Directive:
Type out every line below exactly as it reads.

+ + + + + + +

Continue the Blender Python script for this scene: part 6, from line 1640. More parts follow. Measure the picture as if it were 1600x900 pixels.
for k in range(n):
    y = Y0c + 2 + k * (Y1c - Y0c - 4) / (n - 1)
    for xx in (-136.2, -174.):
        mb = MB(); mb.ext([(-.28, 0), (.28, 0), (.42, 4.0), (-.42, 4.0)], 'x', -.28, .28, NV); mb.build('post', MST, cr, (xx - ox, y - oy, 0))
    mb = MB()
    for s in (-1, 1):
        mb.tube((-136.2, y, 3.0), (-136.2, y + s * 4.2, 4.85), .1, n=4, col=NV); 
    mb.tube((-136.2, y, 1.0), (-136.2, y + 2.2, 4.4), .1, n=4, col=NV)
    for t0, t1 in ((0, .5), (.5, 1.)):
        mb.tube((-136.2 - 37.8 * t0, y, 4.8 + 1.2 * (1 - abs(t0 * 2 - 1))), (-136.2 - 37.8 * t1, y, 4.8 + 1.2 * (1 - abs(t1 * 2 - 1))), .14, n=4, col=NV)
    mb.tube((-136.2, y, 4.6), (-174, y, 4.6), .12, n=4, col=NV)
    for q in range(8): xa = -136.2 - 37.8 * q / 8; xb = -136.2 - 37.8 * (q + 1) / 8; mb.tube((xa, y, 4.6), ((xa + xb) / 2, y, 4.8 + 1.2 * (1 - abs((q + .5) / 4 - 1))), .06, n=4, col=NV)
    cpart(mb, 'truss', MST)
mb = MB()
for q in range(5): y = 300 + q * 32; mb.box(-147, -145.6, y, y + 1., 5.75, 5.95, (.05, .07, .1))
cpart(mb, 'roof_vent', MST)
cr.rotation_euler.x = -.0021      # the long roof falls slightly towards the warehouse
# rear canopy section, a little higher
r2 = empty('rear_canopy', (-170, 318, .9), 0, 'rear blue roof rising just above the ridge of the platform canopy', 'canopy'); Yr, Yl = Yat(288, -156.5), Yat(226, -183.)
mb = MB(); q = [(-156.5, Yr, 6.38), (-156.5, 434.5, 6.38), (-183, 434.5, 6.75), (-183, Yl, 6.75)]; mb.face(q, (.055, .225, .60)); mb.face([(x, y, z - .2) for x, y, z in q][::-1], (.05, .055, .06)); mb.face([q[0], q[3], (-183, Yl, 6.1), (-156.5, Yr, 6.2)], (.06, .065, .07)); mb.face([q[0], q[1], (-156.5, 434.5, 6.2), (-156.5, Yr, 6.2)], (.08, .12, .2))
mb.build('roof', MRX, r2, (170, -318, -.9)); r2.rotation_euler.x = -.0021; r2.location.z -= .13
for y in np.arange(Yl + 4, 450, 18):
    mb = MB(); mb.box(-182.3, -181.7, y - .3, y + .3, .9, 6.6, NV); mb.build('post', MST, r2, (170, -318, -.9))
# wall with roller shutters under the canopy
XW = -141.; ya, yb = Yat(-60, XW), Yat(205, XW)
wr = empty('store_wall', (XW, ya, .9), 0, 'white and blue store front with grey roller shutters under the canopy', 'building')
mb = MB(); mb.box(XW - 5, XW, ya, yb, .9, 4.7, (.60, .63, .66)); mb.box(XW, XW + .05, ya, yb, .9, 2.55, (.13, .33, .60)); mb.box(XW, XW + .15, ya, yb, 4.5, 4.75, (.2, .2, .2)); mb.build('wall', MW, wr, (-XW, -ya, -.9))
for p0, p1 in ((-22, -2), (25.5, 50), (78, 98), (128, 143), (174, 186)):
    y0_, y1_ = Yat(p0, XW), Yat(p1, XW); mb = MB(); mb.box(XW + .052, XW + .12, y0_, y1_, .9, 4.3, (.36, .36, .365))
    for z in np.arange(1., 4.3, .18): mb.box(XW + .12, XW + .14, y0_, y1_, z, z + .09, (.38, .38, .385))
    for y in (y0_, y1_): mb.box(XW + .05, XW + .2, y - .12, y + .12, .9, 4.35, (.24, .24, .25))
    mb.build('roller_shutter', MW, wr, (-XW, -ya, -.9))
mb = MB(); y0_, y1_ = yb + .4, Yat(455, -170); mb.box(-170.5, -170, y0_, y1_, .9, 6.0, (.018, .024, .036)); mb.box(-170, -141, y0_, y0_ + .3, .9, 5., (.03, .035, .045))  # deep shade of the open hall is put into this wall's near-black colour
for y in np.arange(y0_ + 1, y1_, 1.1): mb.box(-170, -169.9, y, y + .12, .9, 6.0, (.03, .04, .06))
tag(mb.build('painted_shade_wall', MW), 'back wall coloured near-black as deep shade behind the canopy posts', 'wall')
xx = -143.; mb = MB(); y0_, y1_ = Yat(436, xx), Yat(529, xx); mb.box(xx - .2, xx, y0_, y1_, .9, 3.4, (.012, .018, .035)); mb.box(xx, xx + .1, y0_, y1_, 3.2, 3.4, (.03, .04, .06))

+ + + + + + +

Solution:
Continue the Blender Python script for this scene: part 6, from line 1640. More parts follow. Measure the picture as if it were 1600x900 pixels.
for k in range(n):
    y = Y0c + 2 + k * (Y1c - Y0c - 4) / (n - 1)
    for xx in (-136.2, -174.):
        mb = MB(); mb.ext([(-.28, 0), (.28, 0), (.42, 4.0), (-.42, 4.0)], 'x', -.28, .28, NV); mb.build('post', MST, cr, (xx - ox, y - oy, 0))
    mb = MB()
    for s in (-1, 1):
        mb.tube((-136.2, y, 3.0), (-136.2, y + s * 4.2, 4.85), .1, n=4, col=NV); 
    mb.tube((-136.2, y, 1.0), (-136.2, y + 2.2, 4.4), .1, n=4, col=NV)
    for t0, t1 in ((0, .5), (.5, 1.)):
        mb.tube((-136.2 - 37.8 * t0, y, 4.8 + 1.2 * (1 - abs(t0 * 2 - 1))), (-136.2 - 37.8 * t1, y, 4.8 + 1.2 * (1 - abs(t1 * 2 - 1))), .14, n=4, col=NV)
    mb.tube((-136.2, y, 4.6), (-174, y, 4.6), .12, n=4, col=NV)
    for q in range(8): xa = -136.2 - 37.8 * q / 8; xb = -136.2 - 37.8 * (q + 1) / 8; mb.tube((xa, y, 4.6), ((xa + xb) / 2, y, 4.8 + 1.2 * (1 - abs((q + .5) / 4 - 1))), .06, n=4, col=NV)
    cpart(mb, 'truss', MST)
mb = MB()
for q in range(5): y = 300 + q * 32; mb.box(-147, -145.6, y, y + 1., 5.75, 5.95, (.05, .07, .1))
cpart(mb, 'roof_vent', MST)
cr.rotation_euler.x = -.0021      # the long roof falls slightly towards the warehouse
# rear canopy section, a little higher
r2 = empty('rear_canopy', (-170, 318, .9), 0, 'rear blue roof rising just above the ridge of the platform canopy', 'canopy'); Yr, Yl = Yat(288, -156.5), Yat(226, -183.)
mb = MB(); q = [(-156.5, Yr, 6.38), (-156.5, 434.5, 6.38), (-183, 434.5, 6.75), (-183, Yl, 6.75)]; mb.face(q, (.055, .225, .60)); mb.face([(x, y, z - .2) for x, y, z in q][::-1], (.05, .055, .06)); mb.face([q[0], q[3], (-183, Yl, 6.1), (-156.5, Yr, 6.2)], (.06, .065, .07)); mb.face([q[0], q[1], (-156.5, 434.5, 6.2), (-156.5, Yr, 6.2)], (.08, .12, .2))
mb.build('roof', MRX, r2, (170, -318, -.9)); r2.rotation_euler.x = -.0021; r2.location.z -= .13
for y in np.arange(Yl + 4, 450, 18):
    mb = MB(); mb.box(-182.3, -181.7, y - .3, y + .3, .9, 6.6, NV); mb.build('post', MST, r2, (170, -318, -.9))
# wall with roller shutters under the canopy
XW = -141.; ya, yb = Yat(-60, XW), Yat(205, XW)
wr = empty('store_wall', (XW, ya, .9), 0, 'white and blue store front with grey roller shutters under the canopy', 'building')
mb = MB(); mb.box(XW - 5, XW, ya, yb, .9, 4.7, (.60, .63, .66)); mb.box(XW, XW + .05, ya, yb, .9, 2.55, (.13, .33, .60)); mb.box(XW, XW + .15, ya, yb, 4.5, 4.75, (.2, .2, .2)); mb.build('wall', MW, wr, (-XW, -ya, -.9))
for p0, p1 in ((-22, -2), (25.5, 50), (78, 98), (128, 143), (174, 186)):
    y0_, y1_ = Yat(p0, XW), Yat(p1, XW); mb = MB(); mb.box(XW + .052, XW + .12, y0_, y1_, .9, 4.3, (.36, .36, .365))
    for z in np.arange(1., 4.3, .18): mb.box(XW + .12, XW + .14, y0_, y1_, z, z + .09, (.38, .38, .385))
    for y in (y0_, y1_): mb.box(XW + .05, XW + .2, y - .12, y + .12, .9, 4.35, (.24, .24, .25))
    mb.build('roller_shutter', MW, wr, (-XW, -ya, -.9))
mb = MB(); y0_, y1_ = yb + .4, Yat(455, -170); mb.box(-170.5, -170, y0_, y1_, .9, 6.0, (.018, .024, .036)); mb.box(-170, -141, y0_, y0_ + .3, .9, 5., (.03, .035, .045))  # deep shade of the open hall is put into this wall's near-black colour
for y in np.arange(y0_ + 1, y1_, 1.1): mb.box(-170, -169.9, y, y + .12, .9, 6.0, (.03, .04, .06))
tag(mb.build('painted_shade_wall', MW), 'back wall coloured near-black as deep shade behind the canopy posts', 'wall')
xx = -143.; mb = MB(); y0_, y1_ = Yat(436, xx), Yat(529, xx); mb.box(xx - .2, xx, y0_, y1_, .9, 3.4, (.012, .018, .035)); mb.box(xx, xx + .1, y0_, y1_, 3.2, 3.4, (.03, .04, .06))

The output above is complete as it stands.